Charlotte Manye, The African Choir. London Stereoscopic Company, 1891. Courtesy of © Hulton Archive/Getty Images.

Hall was a pioneer in semiotics, the study of the encoding and decoding of  meaning in text and images, and the works in this exhibition beg to be decoded. What does it mean that the South African choir was dressed in “primitive” attire? Is the woman in the group photograph crying because she feels like the victim of a cultural heist? In fact, the African Choir comprised business leaders, educators, men and women who would go on to be in the vanguard of social change in South Africa at the turn of the century. Along with the photographic plates, the archives hold written exchanges between members of the choir and members of their South African community about the rugs and clothes their “handlers” had them wear to make the sitters seem more “African.” Significant discussions ensued regarding the image that the choir was projecting of their fellow South Africans. It was incomprehensible for leaders back home to believe that the choir, wearing those contrived outfits, was projecting the educated, dignified and respected image they intended.

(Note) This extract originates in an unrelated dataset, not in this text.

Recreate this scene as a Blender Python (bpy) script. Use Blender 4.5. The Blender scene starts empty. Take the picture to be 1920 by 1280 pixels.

The masquerade was the ill-conceived solution to the choir’s not filling up venues and bringing in as much revenue as had been hoped. Their sponsors’ idea was that the “African” attire would make them more intriguing to the public and boost attendance (unsurprisingly, they were correct). Perhaps the female choir member whose photograph was captured with head in hand was feeling exoticized like the Hottentot Venus, Sarah Baartman, a fellow South African, who had been been put on display in freak show attractions across Europe less than 100 years earlier. Perhaps the dour, forlorn, and joyless expressions on the faces of the choir members was their coded way of letting others know that they were not complicit in this demeaning deed.

As one of the Hall’s quotes on the wall states, “There’s nothing like a photograph for reminding you about difference. There it is. It stares you ineradicably in the face.”